PARIS — The announcements and pronouncements at French President Emmanuel Macron’s One Planet summit may leave the impression that coal is dead. But it’s too early to count the King out just yet.

At Tuesday’s main event, French insurance giant AXA announced it would continue its march away from coal-related investments, resulting in 2.4 billion euro (around $2.85 billion) in divestments and a moratorium on new coal investments. The Dutch banker ING said Tuesday it would not take on new clients that took in more than 10% of their revenue from coal. Lloyd’s CEO said the insurer would exclude coal-only companies from the main mutual fund that backs up its policies.

China, the world’s largest polluter, announced plans to create what Chinese negotiator Xie Zhenhua said would become the world’s largest single carbon trading market. That, he said, will make Chinese coal generation “more expensive … (and) less attractive.” Canada and the World Bank jointly announced an initiative to “accelerate developing countries’ transition away from traditional coal-fired electricity” and toward clean energy.

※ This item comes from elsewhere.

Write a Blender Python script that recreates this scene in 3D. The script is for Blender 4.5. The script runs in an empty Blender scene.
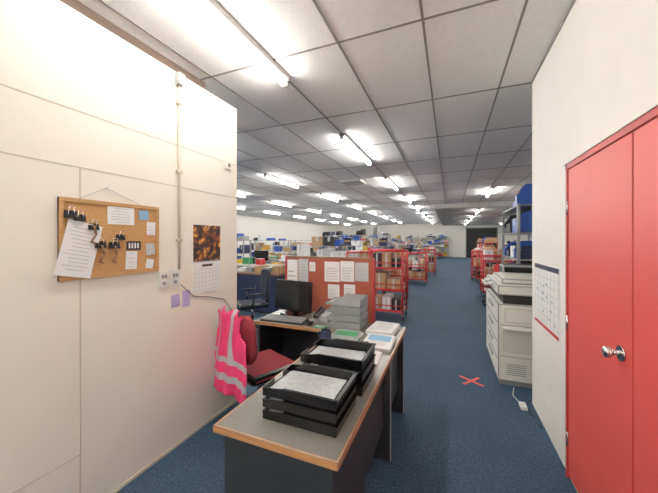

Macron called the summit to mark the two-year anniversary of the landmark Paris Agreement and bolster the momentum of climate talks. Macron was joined by heads of government from Austria, Iceland, Mexico, the Netherlands, Norway, Portugal, Spain, Sweden, Switzerland, the U.K. and other countries, as well more than 60 minister-level representatives.

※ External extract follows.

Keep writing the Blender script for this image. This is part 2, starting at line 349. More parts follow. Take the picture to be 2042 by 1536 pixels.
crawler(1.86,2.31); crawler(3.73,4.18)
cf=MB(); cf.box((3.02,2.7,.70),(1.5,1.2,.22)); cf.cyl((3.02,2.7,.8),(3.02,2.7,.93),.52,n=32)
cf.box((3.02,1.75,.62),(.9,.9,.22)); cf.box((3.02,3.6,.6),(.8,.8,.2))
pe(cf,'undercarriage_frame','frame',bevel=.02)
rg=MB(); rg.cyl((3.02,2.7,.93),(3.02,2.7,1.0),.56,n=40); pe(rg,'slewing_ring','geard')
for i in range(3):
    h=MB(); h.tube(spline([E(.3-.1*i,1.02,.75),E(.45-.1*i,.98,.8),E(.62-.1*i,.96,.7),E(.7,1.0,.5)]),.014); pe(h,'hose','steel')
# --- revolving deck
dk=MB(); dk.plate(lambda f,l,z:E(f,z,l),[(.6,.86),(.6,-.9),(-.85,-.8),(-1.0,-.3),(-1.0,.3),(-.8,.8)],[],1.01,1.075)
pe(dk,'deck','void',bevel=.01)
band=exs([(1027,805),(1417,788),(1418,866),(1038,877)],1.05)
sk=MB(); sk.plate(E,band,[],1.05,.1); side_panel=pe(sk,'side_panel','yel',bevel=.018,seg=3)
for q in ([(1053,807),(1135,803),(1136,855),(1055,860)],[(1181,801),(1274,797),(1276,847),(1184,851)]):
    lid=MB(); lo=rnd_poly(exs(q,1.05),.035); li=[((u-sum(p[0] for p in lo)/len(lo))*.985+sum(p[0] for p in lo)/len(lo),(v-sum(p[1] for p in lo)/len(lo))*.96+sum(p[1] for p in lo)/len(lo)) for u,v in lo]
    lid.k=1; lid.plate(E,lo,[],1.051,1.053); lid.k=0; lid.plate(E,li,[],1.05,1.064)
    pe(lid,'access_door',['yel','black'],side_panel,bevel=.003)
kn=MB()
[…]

One Planet: Macron mobilizes capital for climate action, with a French accent

Former New York Mayor Michael Bloomberg, in Paris to promote the Task Force on Climate-related Financial Disclosures, which he chairs, said most of the estimated 1,600 coal-related projects in development worldwide would never be finished.

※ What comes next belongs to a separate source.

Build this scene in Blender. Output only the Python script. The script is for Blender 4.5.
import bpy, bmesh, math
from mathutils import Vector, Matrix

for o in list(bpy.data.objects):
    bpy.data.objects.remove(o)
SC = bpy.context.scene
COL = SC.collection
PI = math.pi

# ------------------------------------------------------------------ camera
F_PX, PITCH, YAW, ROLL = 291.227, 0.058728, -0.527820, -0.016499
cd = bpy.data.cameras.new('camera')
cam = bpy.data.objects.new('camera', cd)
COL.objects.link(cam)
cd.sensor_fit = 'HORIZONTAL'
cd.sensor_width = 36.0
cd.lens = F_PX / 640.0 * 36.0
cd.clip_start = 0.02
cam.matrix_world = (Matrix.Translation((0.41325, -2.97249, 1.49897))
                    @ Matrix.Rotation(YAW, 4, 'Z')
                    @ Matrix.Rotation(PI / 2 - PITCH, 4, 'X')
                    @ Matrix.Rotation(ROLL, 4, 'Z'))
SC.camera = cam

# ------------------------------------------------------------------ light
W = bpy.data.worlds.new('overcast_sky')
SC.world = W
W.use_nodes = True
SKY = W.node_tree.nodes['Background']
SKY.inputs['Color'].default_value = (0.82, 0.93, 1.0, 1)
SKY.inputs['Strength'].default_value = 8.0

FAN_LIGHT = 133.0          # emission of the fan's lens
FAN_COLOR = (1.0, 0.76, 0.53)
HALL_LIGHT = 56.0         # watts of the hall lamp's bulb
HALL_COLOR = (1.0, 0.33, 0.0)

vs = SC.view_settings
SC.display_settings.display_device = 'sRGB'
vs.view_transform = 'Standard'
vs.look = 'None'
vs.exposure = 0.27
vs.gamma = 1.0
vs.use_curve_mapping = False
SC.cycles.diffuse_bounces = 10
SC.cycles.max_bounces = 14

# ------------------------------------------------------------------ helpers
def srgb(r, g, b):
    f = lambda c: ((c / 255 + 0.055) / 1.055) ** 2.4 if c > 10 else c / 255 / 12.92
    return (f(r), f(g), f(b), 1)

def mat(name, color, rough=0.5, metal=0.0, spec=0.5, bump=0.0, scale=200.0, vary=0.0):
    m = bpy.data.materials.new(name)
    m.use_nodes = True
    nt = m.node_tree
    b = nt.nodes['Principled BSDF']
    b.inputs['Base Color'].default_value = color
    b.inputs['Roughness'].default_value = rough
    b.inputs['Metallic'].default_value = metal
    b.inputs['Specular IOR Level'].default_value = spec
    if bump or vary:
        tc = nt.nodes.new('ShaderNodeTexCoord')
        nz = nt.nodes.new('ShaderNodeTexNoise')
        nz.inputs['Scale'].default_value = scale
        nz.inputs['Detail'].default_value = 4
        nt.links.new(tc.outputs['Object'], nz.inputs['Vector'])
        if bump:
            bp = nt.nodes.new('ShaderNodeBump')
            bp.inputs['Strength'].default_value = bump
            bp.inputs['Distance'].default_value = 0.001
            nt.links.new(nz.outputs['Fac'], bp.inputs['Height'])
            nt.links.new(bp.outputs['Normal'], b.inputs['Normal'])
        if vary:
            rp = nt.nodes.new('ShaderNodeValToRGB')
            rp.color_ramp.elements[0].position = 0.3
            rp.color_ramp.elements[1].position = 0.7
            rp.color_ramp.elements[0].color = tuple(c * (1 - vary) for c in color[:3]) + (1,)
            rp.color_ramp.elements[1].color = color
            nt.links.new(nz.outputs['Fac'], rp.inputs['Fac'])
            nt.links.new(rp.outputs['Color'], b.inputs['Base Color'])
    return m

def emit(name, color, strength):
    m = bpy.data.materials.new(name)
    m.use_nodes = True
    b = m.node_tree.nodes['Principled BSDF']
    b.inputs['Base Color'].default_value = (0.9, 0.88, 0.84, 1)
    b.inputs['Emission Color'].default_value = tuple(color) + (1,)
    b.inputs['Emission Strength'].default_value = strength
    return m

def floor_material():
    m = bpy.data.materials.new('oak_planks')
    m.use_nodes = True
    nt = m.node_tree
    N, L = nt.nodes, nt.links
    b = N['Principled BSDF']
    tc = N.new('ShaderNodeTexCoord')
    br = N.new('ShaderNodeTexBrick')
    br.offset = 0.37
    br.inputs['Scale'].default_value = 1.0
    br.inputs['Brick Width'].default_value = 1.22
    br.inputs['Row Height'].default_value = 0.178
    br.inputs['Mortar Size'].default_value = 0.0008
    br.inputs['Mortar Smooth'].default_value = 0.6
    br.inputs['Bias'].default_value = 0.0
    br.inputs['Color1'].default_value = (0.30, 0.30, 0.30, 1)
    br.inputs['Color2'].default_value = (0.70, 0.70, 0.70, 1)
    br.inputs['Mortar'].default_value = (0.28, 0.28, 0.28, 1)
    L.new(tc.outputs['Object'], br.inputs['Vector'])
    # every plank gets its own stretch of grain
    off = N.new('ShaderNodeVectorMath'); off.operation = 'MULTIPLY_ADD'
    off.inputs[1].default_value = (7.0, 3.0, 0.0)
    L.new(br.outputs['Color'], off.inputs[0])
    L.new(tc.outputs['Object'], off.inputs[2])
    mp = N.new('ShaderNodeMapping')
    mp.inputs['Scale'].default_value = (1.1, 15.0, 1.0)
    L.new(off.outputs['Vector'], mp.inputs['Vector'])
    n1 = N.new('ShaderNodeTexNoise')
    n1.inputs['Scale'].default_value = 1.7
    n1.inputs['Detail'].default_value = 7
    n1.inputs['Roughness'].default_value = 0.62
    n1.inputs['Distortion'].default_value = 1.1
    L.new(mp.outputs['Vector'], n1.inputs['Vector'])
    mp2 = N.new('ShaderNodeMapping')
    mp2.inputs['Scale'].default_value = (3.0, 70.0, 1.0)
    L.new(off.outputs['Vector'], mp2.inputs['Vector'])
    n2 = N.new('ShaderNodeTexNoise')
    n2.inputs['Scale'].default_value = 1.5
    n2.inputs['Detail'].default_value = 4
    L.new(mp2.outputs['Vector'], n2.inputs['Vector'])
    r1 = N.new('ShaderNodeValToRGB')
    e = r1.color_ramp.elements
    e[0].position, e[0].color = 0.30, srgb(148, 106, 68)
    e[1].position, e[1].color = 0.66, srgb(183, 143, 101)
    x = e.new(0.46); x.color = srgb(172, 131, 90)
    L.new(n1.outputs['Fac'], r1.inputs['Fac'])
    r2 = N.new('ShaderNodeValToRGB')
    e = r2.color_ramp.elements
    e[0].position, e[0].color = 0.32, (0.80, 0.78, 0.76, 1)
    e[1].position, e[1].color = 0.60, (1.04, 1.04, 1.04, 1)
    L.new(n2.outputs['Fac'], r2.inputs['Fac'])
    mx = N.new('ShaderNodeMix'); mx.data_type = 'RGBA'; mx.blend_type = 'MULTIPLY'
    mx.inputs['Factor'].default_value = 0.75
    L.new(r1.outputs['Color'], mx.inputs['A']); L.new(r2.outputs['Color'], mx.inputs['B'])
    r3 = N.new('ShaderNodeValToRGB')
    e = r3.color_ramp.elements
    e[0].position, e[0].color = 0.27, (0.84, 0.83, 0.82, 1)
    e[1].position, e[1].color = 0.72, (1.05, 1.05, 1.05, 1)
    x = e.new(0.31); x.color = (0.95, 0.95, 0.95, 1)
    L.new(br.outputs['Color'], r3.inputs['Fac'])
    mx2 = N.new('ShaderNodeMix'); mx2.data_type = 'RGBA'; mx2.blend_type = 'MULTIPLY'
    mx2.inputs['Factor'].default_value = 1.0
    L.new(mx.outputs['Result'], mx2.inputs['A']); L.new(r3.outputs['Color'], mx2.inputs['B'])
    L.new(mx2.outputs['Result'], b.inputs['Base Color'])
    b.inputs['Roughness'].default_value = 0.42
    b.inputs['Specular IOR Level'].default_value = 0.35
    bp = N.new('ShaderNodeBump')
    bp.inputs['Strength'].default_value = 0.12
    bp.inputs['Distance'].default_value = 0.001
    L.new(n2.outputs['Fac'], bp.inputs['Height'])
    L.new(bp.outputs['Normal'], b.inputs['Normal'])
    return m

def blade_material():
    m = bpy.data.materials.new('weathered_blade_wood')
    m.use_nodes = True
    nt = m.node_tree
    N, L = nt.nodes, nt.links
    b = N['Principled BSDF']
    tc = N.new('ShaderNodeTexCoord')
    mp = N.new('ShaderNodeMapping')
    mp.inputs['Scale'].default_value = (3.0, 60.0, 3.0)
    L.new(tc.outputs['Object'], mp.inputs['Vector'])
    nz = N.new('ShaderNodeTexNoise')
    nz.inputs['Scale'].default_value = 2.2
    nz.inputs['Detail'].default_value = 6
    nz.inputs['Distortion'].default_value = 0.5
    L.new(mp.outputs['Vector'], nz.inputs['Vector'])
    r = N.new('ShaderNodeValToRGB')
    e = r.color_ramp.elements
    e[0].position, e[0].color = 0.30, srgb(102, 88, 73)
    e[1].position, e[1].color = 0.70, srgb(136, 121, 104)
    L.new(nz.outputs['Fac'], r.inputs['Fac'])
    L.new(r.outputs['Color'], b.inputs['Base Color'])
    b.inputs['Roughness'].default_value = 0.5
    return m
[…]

“Most of those project will never be built,” Bloomberg said. “Many will remain in development, and many will be phased out.”

But coal may be around longer than climate activists would like.

Absent from the Paris talks were high-level federal representatives from Poland, Europe’s biggest producer of coal. Polane will next year become the first country to preside over the annual United Nations climate summit three times. In the past, Polish officials have said more effort should be spent on making coal cleaner rather than in phasing it out.

Poland was a strong advocate for the three-year extension (through 2020) voted by the European Parliament on Tuesday to allow the European Fund for Strategic Investment (EFSI) to continue to make fossil-fuel investments. (France was among the European Union states pushing for the EFSI to be replaced.) A report from Bankwatch released in November showed that the EFSI investments in energy have so far spent 1.8 billion euro (around $2.15 billion) on fossil fuels, nearly as much as the 2.0 billion euro (around $2.4 billion) spent on renewable energy.

In the U.S., President Donald Trump has set himself up as a coal advocate. There were reports Tuesday that the White House is lobbying Australia, India, and Japan on the value on long-term value of coal and natural gas.

Some economists say that in some parts of the developing world fossil fuels, including coal, will remain cheaper than renewable energy for the foreseeable future, making a full transition to green power much less likely.

“Despite what we are hearing here, I don’t think we’ll see the end of coal during my lifetime,” said a veteran European climate negotiator (in his mid-40s), speaking on the condition of anonymity.

According to most estimates worldwide coal use peaked in 2014 or 2015 at around 3.8 billion tons per year, pushed mostly by dramatically rising consumption in the Asia-Pacific region. In recent years, coal use has declined slightly — but remains higher than it was a decade ago.